**Problem description**
Every line that holds the string "Write" is to be identified and copied.

»»

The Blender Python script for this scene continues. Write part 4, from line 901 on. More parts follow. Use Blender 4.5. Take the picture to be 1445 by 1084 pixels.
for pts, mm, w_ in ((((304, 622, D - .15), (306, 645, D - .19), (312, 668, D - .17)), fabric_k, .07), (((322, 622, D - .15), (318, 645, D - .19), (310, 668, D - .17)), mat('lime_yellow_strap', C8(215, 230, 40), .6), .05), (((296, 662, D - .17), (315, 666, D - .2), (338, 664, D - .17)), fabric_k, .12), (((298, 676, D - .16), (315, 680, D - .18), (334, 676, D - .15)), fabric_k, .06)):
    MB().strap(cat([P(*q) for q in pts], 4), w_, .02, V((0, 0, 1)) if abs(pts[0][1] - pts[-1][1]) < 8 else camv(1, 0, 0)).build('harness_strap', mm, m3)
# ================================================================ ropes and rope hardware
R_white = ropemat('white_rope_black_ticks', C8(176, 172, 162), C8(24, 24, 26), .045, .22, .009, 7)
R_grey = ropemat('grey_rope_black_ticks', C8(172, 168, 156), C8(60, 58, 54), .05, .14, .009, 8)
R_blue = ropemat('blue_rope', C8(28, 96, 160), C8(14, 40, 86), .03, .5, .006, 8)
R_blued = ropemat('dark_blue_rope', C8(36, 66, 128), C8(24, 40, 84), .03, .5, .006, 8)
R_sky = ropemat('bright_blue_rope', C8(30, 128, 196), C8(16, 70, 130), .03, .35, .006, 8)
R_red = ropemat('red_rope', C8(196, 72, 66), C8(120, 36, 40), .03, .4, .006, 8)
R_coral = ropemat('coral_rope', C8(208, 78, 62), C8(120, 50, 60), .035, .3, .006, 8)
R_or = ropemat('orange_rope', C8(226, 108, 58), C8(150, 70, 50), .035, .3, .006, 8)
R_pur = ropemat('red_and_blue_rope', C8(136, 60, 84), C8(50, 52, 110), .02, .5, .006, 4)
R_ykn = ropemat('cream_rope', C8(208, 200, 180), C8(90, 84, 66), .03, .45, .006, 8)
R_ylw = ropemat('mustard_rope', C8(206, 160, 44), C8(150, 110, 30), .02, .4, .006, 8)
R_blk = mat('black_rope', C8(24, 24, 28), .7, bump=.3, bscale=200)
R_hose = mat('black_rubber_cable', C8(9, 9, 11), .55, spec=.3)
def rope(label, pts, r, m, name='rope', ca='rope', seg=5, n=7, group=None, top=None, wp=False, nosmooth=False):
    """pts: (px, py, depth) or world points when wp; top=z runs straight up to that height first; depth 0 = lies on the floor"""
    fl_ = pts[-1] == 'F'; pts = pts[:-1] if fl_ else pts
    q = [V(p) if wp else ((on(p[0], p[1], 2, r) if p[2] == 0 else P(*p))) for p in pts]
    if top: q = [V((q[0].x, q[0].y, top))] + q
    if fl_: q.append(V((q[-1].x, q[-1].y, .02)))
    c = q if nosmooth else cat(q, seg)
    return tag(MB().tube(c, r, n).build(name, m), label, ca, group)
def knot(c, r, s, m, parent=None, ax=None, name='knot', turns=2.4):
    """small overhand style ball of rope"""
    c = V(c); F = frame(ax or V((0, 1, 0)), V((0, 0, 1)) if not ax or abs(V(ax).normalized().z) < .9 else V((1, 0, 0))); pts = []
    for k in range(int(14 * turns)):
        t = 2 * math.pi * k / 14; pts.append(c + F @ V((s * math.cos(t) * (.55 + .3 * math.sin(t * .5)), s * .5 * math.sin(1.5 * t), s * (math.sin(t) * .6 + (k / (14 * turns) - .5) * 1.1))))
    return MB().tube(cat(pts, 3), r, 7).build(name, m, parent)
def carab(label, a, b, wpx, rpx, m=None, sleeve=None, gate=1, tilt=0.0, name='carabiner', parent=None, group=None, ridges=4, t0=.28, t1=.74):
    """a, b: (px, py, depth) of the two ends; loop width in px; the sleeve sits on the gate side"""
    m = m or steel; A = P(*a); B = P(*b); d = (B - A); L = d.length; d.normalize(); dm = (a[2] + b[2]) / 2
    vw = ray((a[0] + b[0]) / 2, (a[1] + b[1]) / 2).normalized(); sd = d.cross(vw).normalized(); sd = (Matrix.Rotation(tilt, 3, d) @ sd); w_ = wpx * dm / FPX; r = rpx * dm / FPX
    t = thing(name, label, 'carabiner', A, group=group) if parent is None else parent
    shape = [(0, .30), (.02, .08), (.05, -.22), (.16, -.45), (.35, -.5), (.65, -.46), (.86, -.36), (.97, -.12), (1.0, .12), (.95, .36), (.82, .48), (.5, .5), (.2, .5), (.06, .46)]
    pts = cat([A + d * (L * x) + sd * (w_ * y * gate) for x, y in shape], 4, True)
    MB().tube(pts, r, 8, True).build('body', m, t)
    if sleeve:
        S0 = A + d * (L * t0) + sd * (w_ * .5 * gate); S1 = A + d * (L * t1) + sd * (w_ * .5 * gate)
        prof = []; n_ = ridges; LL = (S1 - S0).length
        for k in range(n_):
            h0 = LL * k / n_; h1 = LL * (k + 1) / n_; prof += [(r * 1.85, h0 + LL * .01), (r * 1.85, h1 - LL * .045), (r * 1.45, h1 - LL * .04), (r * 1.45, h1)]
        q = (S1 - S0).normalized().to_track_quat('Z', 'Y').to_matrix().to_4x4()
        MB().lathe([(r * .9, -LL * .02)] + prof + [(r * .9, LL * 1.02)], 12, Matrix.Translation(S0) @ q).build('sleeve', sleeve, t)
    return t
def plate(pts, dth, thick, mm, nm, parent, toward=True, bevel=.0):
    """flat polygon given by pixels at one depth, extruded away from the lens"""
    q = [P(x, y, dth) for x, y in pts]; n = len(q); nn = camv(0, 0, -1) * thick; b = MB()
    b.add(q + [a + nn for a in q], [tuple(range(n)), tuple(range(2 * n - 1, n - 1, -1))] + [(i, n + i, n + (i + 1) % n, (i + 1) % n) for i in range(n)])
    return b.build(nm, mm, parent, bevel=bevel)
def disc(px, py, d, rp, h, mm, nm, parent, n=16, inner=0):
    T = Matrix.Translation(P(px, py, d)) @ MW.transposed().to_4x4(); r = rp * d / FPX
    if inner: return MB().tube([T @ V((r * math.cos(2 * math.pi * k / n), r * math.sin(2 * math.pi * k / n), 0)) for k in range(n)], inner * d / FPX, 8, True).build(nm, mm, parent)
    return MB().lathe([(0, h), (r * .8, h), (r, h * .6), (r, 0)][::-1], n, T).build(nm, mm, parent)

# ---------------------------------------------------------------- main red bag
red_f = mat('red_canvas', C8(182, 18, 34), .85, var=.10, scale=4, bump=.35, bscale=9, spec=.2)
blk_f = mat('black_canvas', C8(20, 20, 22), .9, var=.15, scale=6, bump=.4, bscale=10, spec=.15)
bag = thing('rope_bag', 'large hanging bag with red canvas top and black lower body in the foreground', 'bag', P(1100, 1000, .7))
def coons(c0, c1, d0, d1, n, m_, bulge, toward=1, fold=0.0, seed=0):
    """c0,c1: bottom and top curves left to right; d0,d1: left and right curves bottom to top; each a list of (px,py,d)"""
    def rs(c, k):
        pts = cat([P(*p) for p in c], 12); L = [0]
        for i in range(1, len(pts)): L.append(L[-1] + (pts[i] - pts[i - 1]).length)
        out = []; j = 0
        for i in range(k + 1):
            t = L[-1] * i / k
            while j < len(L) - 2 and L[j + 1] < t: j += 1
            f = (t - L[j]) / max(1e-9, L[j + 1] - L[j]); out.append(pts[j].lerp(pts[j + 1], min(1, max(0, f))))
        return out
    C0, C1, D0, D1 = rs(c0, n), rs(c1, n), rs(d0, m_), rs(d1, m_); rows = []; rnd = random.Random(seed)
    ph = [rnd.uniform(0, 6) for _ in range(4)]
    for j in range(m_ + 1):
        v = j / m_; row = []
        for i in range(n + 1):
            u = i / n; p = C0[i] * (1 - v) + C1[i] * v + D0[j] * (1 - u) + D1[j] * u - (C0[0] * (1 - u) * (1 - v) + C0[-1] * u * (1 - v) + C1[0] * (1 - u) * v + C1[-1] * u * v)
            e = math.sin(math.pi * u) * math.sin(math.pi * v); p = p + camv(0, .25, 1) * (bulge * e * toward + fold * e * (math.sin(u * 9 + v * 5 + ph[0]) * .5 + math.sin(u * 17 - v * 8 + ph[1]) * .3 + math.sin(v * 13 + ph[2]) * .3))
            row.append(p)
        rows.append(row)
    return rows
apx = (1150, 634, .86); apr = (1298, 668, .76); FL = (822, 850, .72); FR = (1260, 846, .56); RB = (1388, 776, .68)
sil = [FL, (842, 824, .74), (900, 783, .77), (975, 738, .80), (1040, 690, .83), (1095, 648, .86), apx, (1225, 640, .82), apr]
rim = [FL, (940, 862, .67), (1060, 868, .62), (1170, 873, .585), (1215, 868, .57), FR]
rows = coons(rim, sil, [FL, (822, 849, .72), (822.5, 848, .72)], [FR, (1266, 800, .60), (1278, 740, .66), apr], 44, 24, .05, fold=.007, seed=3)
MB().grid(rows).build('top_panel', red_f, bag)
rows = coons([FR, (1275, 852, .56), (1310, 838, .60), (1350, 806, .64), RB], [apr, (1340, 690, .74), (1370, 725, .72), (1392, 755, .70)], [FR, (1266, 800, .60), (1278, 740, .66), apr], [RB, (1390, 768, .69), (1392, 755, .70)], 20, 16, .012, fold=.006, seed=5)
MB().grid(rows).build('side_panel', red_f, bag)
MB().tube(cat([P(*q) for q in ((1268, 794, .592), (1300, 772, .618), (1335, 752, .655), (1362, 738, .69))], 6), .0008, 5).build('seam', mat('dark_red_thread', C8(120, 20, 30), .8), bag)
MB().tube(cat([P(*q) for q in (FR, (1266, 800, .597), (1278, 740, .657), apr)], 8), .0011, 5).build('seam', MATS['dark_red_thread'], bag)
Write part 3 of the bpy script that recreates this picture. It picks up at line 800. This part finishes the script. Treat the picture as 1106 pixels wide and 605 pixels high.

««

**Solved exercise**
The Blender Python script for this scene continues. Write part 4, from line 901 on. More parts follow. Use Blender 4.5. Take the picture to be 1445 by 1084 pixels.
Write part 3 of the bpy script that recreates this picture. It picks up at line 800. This part finishes the script. Treat the picture as 1106 pixels wide and 605 pixels high.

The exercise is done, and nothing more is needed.